Le directeur de la régularisation foncière et la protection du patrimoine souligne que la protection des terres agricoles est étroitement liée à la sécurité alimentaire du pays, laquelle, faut-il rappeler, est liée à la souveraineté nationale.
Soulignant que la distraction des terres agricoles se fait sur décret du Conseil des ministres sur proposition de commissions au niveau des wilayas présidées par les walis pour statuer si un terrain est urbanisable ou foncièrement cultivable.

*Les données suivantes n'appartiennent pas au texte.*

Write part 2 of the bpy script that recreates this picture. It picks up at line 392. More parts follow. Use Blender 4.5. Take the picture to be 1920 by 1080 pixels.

La loi entre théorie et pratiques
Pour concrétiser cette option de préservation des terres agricoles, la loi 2008 a mis un dispositif contraignant au déclassement des terres cultivables en terres d’urbanisation, cette contrainte est appuyée par l’instruction N°2 du 12 mai 2013 du Premier ministre sur le déclassement des terres au profit de projets urbanistiques ou projets d’équipements stipulant procédure de distraction en la matière.
Face au drame consommé par l’énorme perte (irréversible) de grandes surfaces de terres agricole, M. Ahmed Ali précisent que son département est à la recherche du nécessaire équilibre de préserver les terres agricoles et la nécessité de trouver du foncier pour satisfaire la demande des programmes de développement urbain ou économique.
Une problématique à résoudre rationnellement quand on sait que tout le monde veut investir dans les villes du nord et l’entassement des usines, des infrastructures de l’Etat entre autres commodités des cités urbaines se fait au détriment des espaces cultivables.